My Auntie Sylvia will not, I think you'll find, prove much trouble. She has lived through the Great Depression and the Second World War and will, for example, take the least comfortable chair in front of the television while claiming, heroically, "I'm fine". Yet she will prove of significant help to anyone who found, for instance, watching the Murray versus Federer match an absolute ordeal and who, as a sports spectator, generally over-invests emotionally in the person or team they wish to win.

How will Auntie Sylvia be of service? OK, she will do this: she ratchets up the tension to such unbelievable levels within herself this somehow reduces the tension for everyone else. Auntie Sylvia was at it from the first point of the first game of the first set.

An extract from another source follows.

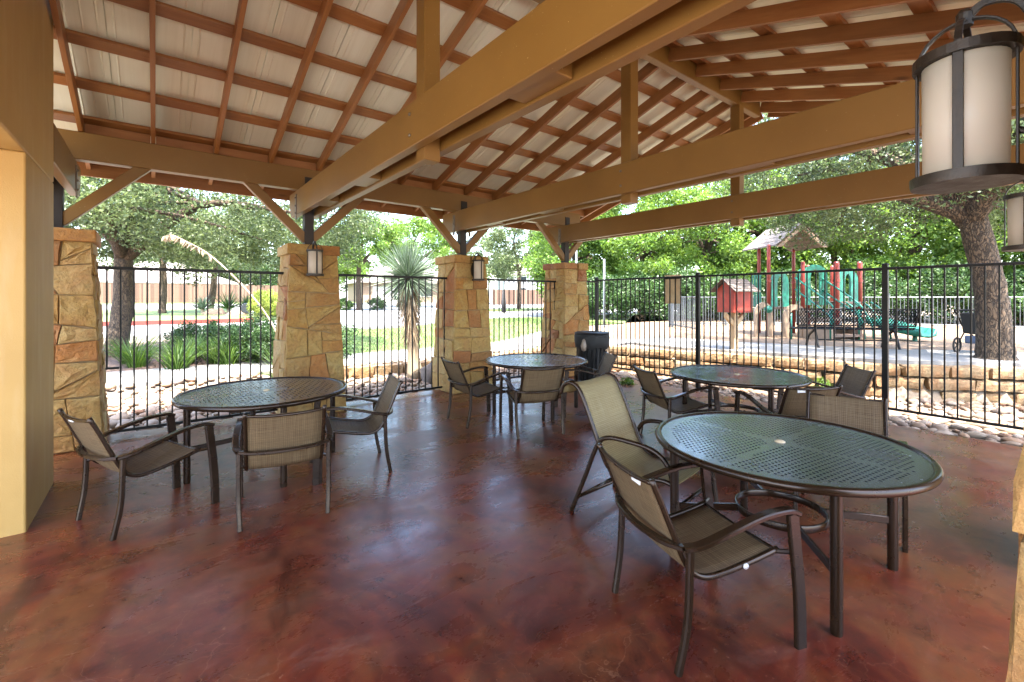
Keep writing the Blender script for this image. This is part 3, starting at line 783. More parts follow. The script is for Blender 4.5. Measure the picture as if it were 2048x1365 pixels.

"Oh, God!" she said. Or: "I can't bear it!" But Auntie Sylvia, you say, it's still the first game of the first set. "He's going to lose, I know it!" she says. You don't have to suffer like this, you say. Go drive round and round Hanger Lane gyratory while shouting "Hey, no traffic" out the window instead. That could be fun. At this, she will look at you as if you are the mad one. "You have to watch." Why? "You just do!"

You may, at this point, wish to press Auntie Sylvia on her behaviour. How did you act, you might ask, when it came down to penalties for England in Euro 2012? "I did this," she will say, while looking sideways and covering her face with her hands.

I'm not saying Auntie Sylvia won't get on your nerves a little, with her gasps and yelps and pleas of: "I can't look, I can't look, tell me what's happening!" Your father, her brother, may even say: "Oh, for heaven's sake, Sylvia!" But as no one can feel it as keenly as her – it isn't humanly possible, research has shown – your own nerves will cease jangling so. She will suck all the stress out of you. Plus, if you pay a little extra, she will even offer to bite your nails but will not, I'm afraid, half-watch from a crouching position behind the sofa: "I'm 83!"

Anyway, if you are interested for, say, the Olympics, Auntie Sylvia is available for hire from www.auntiesylvia.com. At present, she is only available in one colour (pinkish) and one model. However, although you will have to pay p&p, we need not bother about drill holes, as "I'll be fine".